TEMPO.CO, Jakarta - Menteri Keuangan Sri Mulyani Indrawati mengatakan utang yang dikelola dengan baik akan menjadi solusi untuk beberapa permasalahan di Indonesia.
“Jadi, harusnya kita tidak perlu takut berutang, selama yakin bisa mengelolanya,” ujar dia, Minggu, 27 Agustus 2017.
Sri Mulyani mencontohkan sistem kelola utang yang baik pernah terjadi di keluarganya. “Saya ini anak ketujuh dari 10 bersaudara. Pendapatan ayah dan ibu saya tidak akan cukup menyekolahkan kami hingga ke universitas,” kata Sri Mulyani. “Tapi semua anak-anaknya bisa kuliah? Biaya dari mana kalau bukan dari beasiswa dan berhutang?”

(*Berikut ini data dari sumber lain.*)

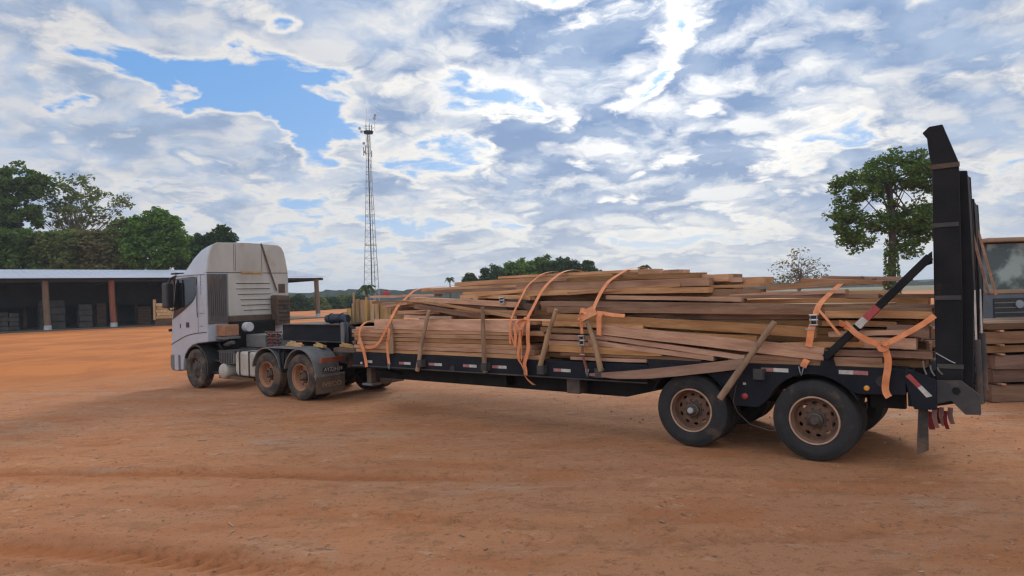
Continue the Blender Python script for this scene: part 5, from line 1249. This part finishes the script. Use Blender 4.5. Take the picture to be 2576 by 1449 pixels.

Meskipun utang merupakan instrumen yang tidak bisa terpisahkan dari suatu negara, Sri Mulyani menekankan utang harus dikelola dengan hati-hati. “Kalau utang digunakan dengan tujuan dan diawasi dengan hati-hati, dia (utang) bisa menjadi solusi. Tapi tidak berarti harus kecanduan utang,” ujar dia.
Sri Mulyani menjelaskan kondisi keuangan negara saat ini bisa dikatakan sehat dan memungkinkan untuk berutang. “Berapa pun utang yang akan ditanggung negara, itu akan selalu dibandingkan dengan kondisi Anggaran Pendapatan dan Perbelanjaan Negara.”
Simak Pula: INDEF: 39 Persen Utang Indonesia Dikuasai Asing
Selama menjadi Menteri Keuangan, Sri Mulyani memastikan utang yang ditanggung negara akan dipakai secara produktif dan diawasi dengan berbagai macam pertimbangan. “Di seluruh dunia, 192 negara, kecuali dua negara kecil, yakni dengan julukan tax heaven atau sebagai pusat perjudian. Semua (negara) punya utang,” ujar dia.
Pengajar ekonomi Universitas Pertamina, Eka Puspitawati, mengatakan perekonomian Indonesia masih dibebani utang masa lalu. Dengan demikian, utang yang dimiliki pemerintah saat ini lebih banyak digunakan untuk membayar bunga utang masa lalu. “Indonesia masih bergelut dengan utang warisan masa lalu,” kata dia.
Menurut Eka, struktur utang luar negeri Indonesia sebesar 69–70 persen masih digunakan untuk membayar utang masa lalu. Hanya sekitar 30–31 persen digunakan untuk utang ke depan.
Eka mengatakan saat ini rasio utang terhadap PDB memang lebih rendah dibanding sebelumnya, yakni sekitar 27 persen. Pada 2006, rasio utang terhadap PDB adalah 46 persen. Bahkan, pada 1998, saat Soeharto lengser rasio utang terhadap PDB adalah 57 persen. Ini terjadi karena saat itu terjadi pembengkakan utang akibat kurs dolar yang melonjak.
Dibanding negara lain, sebenarnya rasio utang Indonesia terhadap PDB relatif kecil. Jepang, misalnya, rasio utang terhadap PDB adalah 250 persen. Sementara itu, Prancis dan Inggris lebih dari 89 persen.
Meski rasio utang Indonesia relatif kecil, Indonesia termasuk rentan, terutama di sektor finansial, dibanding negara-negara maju. Eka mencontohkan, berdasarkan pengalaman krisis ekonomi di masa lalu, Indonesia sangat mudah digoncang oleh seorang spekulan bernama George Soros. “Mata uang langsung anjlok, sehingga utang Indonesia semakin tinggi dan menyebabkan defisit luar biasa.”
Wakil Ketua Komite Ekonomi dan Industri Nasional, Arif Budimanta, mengatakan fokus perencanaan fiskal untuk 2018 adalah agar APBN makin sehat dan ekonomi makin kuat. “Defisit dijaga dan tambahan utang digunakan untuk hal-hal yang produktif,” kata dia.